How Did Water Come to Earth?

water

Water may have come to earth by way of comets and asteroids.
Anastasia Mastrakouli

Morning dew and roaring falls inspire poets. Hurricanes and typhoons wreak devastation. Melting glaciers and rising tides challenge us all, even in an ever more thirsty world.

Water is so vital to our survival, but strangely enough, we don’t know the first thing about it—literally the first. Where does water, a giver and taker of life on planet Earth, come from? When I was in junior high school, my science teacher taught us about the water cycle—evaporation from oceans and lakes, condensation forming clouds , rain refilling oceans and lakes—and it all made sense. Except for one thing: None of the details explained where the water came from to begin with. I asked, but my teacher looked as if I’d sought the sound of one hand clapping.

To be fair, the origin of our planet’s water is an intricate story stretching back some 13.8 billion years to the Big Bang. And a key part of the story, centering on two particular solar system denizens, has been hotly debated for decades.

Here’s the part we think we understand well: Just shy of a trillionth of a trillionth of a second after the Big Bang, the energy that sparked the outward swelling of space transmuted into a hot, uniform bath of particles. During the next three minutes, these primordial constituents bumped and jostled, combined and recombined, yielding the first atomic nuclei. One of the great triumphs of modern cosmology is its mathematical description of these processes, which gives accurate predictions for the cosmic abundances of the simplest nuclei—a lot of hydrogen, less helium and trace amounts of lithium. Producing copious hydrogen is a propitious start en route to water, but what about the other essential ingredient, oxygen?

That’s where stars, already plentiful about a billion years after the Big Bang, enter the picture. Deep within their blisteringly hot interiors, stars are nuclear furnaces that fuse the Big Bang’s simple nuclei into more complex elements, including carbon, nitrogen and, yes, oxygen. Later in their lives, when stars go super­nova, the explosions spew these elements into space. Oxygen and hydrogen commingle to make H2O.

So are we done? Not quite. In fact, this is where things get a little murky. Water molecules were surely part of the dusty swirl that coalesced into the Sun and its planets beginning about nine billion years after the Big Bang. But Earth’s early history, including epochs with high ambient temperatures and no enveloping atmosphere, implies that surface water would have evaporated and drifted back into space. The water we encounter today, it seems, must have been delivered long after Earth formed.

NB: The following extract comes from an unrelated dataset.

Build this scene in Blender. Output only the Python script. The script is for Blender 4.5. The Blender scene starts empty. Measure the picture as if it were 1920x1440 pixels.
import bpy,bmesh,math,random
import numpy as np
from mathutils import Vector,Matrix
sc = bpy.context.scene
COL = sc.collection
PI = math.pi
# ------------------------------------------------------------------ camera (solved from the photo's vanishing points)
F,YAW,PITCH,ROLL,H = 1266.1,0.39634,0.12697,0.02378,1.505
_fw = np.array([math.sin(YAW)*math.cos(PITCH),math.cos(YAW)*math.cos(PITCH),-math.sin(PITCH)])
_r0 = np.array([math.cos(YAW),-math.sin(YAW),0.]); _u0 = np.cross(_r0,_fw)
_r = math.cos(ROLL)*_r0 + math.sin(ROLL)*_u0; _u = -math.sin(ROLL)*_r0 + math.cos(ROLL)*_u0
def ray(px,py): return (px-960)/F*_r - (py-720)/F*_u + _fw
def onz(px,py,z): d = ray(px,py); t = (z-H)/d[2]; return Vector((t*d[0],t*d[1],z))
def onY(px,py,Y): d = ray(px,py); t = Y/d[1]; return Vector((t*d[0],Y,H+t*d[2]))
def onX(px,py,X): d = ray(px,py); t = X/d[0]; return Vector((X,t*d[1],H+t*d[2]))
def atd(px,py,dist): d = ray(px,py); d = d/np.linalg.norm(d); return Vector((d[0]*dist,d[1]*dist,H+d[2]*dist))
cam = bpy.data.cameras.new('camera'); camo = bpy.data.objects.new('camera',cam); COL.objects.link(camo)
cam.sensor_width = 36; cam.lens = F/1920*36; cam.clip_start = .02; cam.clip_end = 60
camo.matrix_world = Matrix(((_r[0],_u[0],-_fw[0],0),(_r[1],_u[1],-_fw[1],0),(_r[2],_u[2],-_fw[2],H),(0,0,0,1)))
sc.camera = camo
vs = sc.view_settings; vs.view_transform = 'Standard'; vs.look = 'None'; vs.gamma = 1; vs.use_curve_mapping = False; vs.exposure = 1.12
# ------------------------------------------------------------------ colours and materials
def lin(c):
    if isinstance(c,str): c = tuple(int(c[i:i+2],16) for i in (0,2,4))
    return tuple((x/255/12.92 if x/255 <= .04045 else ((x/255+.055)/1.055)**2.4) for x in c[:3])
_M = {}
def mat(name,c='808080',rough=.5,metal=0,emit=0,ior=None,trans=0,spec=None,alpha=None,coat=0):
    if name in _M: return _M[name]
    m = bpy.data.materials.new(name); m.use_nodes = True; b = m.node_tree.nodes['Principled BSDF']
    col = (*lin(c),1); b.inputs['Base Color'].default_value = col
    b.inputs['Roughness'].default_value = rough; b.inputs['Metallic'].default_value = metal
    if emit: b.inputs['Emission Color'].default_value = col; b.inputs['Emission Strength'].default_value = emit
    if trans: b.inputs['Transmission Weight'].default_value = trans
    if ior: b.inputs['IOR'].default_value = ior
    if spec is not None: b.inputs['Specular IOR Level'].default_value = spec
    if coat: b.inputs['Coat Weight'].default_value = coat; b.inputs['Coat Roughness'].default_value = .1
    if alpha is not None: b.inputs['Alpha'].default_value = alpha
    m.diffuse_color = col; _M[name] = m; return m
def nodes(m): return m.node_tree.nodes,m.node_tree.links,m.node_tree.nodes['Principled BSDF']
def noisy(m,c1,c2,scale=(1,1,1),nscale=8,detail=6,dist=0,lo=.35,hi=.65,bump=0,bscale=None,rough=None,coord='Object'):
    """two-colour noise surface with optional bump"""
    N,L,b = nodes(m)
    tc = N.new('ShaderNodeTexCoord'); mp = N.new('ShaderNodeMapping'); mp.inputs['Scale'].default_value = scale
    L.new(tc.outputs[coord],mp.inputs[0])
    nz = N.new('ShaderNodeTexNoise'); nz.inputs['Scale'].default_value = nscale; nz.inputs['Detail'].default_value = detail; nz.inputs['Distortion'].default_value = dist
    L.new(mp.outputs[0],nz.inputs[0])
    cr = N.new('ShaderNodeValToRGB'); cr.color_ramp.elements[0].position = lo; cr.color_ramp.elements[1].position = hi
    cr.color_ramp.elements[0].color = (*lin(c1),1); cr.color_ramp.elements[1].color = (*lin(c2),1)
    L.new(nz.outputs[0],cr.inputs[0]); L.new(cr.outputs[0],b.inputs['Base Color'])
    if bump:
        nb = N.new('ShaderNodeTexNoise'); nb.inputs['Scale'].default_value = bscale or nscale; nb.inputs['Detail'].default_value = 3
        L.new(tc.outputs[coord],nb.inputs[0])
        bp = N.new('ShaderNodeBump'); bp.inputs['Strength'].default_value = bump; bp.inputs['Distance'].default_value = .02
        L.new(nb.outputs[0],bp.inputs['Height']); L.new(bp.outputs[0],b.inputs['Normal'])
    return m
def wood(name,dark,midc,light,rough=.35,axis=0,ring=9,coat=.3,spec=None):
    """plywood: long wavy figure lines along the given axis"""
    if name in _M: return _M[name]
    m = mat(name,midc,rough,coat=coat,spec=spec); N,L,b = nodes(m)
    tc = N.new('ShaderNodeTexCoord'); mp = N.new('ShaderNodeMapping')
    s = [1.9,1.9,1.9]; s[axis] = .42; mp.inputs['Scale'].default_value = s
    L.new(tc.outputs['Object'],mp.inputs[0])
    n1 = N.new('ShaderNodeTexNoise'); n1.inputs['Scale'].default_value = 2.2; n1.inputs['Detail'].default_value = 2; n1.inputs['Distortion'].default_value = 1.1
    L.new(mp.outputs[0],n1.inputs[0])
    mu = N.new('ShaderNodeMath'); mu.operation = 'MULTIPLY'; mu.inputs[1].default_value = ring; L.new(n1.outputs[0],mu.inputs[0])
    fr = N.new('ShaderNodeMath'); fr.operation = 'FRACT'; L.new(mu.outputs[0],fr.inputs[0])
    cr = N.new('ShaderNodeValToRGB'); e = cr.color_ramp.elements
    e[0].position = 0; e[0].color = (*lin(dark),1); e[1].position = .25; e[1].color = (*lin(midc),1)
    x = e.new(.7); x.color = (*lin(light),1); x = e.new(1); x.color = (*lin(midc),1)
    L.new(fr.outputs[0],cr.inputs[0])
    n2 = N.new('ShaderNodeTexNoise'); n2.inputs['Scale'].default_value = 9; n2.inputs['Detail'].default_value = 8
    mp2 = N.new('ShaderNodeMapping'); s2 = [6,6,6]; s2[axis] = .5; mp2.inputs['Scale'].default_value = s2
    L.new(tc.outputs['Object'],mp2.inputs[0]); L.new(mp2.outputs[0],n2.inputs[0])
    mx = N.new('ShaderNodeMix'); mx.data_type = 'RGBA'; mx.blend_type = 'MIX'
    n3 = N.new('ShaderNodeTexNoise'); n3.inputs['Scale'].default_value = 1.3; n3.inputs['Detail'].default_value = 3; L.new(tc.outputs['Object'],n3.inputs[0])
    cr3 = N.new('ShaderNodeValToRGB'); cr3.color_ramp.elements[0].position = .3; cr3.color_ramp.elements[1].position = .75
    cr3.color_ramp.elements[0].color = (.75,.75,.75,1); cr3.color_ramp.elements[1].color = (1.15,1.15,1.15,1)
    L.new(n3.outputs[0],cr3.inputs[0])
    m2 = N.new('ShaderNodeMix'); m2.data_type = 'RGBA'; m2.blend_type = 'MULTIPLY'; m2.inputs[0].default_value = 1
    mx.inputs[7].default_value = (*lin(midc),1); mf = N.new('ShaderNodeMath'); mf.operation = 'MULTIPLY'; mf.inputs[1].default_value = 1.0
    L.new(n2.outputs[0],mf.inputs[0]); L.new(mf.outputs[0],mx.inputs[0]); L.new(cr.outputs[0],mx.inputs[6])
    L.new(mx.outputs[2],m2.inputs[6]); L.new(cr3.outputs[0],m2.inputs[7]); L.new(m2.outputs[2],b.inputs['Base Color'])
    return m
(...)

Faced with this conundrum, astronomers realized that there are two ready-made sources: comets and asteroids, the solar system’s gravel strewn among planetary boulders. The primary difference between the two is that comets typically have a greater concentration of ingredients that vaporize when heated, accounting for their iconic gaseous tails. Both comets and asteroids can contain ice. And if, by colliding with Earth, they added the amount of material some scientists suspect, such bodies could easily have delivered oceans’ worth of water. Accordingly, each has been fingered as a suspect in the mystery.

Adjudicating between the two is a challenge, and over the years scientific judgment has swung from one to the other. Nevertheless, recent observations of their chemical makeups are tipping the scale toward asteroids. Researchers reported last year, for example, that the ratios of different forms of hydrogen in asteroids appear to better match what we find here on Earth. But the analyses are based on limited samples, meaning there’s a good chance we’ve not yet heard the final word.